The Caledonia Record

By: Walter Carpenter, Montpelier

Mr. Tom Licata’s letter "Subversive goals" (Caledonian Record 3/26/2014) made this reader curious to his intentions. In this letter Mr. Licata suggests that socialism as a political movement is committing treason against our "Constitutional Republic."

I was curious for several reasons. One is when he quoted Senator Bernie Sanders when asked about his being a democratic socialist by Bill O’Reilly in a March 14 interview. "What it means [Sen. Sanders replied] is that we have a lot to learn from democratic-socialist governments.where all people have health-care as a right; where higher education is free;.where they don’t have the massive type of income and wealth inequality that we have in the United States of America."

Senator Sanders is correct. These nations do not have the gigantic income disparity we have here; they do not have the intractable poverty we do and its accompanying social ills. Some 45,000 of their citizens do not perish annually from lack of access to affordable health care as in this country.

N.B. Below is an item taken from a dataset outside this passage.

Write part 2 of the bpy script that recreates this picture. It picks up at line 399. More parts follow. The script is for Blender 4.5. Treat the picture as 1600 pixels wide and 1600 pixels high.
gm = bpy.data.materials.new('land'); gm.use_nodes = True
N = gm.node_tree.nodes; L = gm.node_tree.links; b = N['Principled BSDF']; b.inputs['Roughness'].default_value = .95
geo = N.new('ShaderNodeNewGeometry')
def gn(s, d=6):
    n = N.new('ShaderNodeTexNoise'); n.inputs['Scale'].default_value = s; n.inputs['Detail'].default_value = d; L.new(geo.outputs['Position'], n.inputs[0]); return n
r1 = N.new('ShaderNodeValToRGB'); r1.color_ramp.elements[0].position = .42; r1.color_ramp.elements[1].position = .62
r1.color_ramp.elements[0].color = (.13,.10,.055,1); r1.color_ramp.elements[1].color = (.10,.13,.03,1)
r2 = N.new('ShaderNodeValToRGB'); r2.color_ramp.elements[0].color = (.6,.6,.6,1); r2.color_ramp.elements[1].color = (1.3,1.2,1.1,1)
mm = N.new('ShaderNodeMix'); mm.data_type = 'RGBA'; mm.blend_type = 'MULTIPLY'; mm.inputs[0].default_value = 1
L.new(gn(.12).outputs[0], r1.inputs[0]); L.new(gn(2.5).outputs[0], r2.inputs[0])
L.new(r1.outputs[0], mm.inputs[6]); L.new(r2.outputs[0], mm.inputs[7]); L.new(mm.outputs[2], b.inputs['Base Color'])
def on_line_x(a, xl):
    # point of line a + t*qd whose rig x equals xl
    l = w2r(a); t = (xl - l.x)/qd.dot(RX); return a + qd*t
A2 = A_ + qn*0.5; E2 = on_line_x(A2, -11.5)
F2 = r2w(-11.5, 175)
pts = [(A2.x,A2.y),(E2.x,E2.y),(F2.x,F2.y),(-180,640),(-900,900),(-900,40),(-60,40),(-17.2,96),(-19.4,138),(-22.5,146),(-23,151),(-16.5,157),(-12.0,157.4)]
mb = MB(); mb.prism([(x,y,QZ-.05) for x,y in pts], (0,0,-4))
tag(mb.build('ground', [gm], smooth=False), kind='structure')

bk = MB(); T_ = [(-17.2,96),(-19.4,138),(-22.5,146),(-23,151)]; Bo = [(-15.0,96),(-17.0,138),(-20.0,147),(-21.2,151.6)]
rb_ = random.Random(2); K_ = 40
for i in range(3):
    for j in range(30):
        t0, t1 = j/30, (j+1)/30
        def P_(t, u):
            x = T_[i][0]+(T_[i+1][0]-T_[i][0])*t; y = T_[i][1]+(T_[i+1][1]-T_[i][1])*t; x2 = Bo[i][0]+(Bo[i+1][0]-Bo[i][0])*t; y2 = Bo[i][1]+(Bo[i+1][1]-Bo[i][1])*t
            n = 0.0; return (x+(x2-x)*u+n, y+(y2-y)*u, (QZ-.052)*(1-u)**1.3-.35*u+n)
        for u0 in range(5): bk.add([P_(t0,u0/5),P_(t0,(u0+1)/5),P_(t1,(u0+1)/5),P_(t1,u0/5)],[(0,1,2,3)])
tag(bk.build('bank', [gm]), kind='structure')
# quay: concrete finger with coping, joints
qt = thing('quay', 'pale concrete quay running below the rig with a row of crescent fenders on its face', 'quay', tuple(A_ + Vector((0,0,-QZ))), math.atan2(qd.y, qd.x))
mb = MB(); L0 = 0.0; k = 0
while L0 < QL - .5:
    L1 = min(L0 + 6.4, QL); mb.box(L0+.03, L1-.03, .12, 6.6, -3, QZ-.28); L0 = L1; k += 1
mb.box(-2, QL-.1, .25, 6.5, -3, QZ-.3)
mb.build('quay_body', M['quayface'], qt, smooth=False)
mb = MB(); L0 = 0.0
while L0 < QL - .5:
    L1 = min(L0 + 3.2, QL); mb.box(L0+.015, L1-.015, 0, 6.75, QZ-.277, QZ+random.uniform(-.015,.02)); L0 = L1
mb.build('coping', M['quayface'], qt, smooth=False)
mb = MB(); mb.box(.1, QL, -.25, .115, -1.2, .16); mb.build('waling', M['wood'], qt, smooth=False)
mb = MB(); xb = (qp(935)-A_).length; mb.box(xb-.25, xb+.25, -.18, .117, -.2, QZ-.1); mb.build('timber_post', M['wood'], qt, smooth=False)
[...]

I wondered why this is treason according to Mr. Licata. Is it because these things help the public? Then what about fire departments, police departments, or public libraries? These, too, are socialistic enterprises which are a treasonous redistribution of wealth "subject to social control," even though they do much good for the public, including Mr. Licata. Does America’s "constitutional order" mean that it is fine to give corporations excessive tax loopholes which redistribute taxpayer wealth by robbing them of it to the tune of $154 billion in 2013 (http://reclaimdemocracy.org/corporate-welfare-tax-breaks-subsidies/).– a massive welfare system larger than any food stamp program could ever hope to be?

It is difficult to see how health care being a public good for all Vermonters (Mr. Licata included) is subverting the constitution. The preamble of this venerable document does instruct the new government it creates to "promote the general welfare." While this is, of course, open to numerous interpretations like so much of the constitution, it is also what democratic socialism does in a democratic manner.

Is the public getting to share in this democracy a "contemptible" goal to Mr. Licata? I wondered.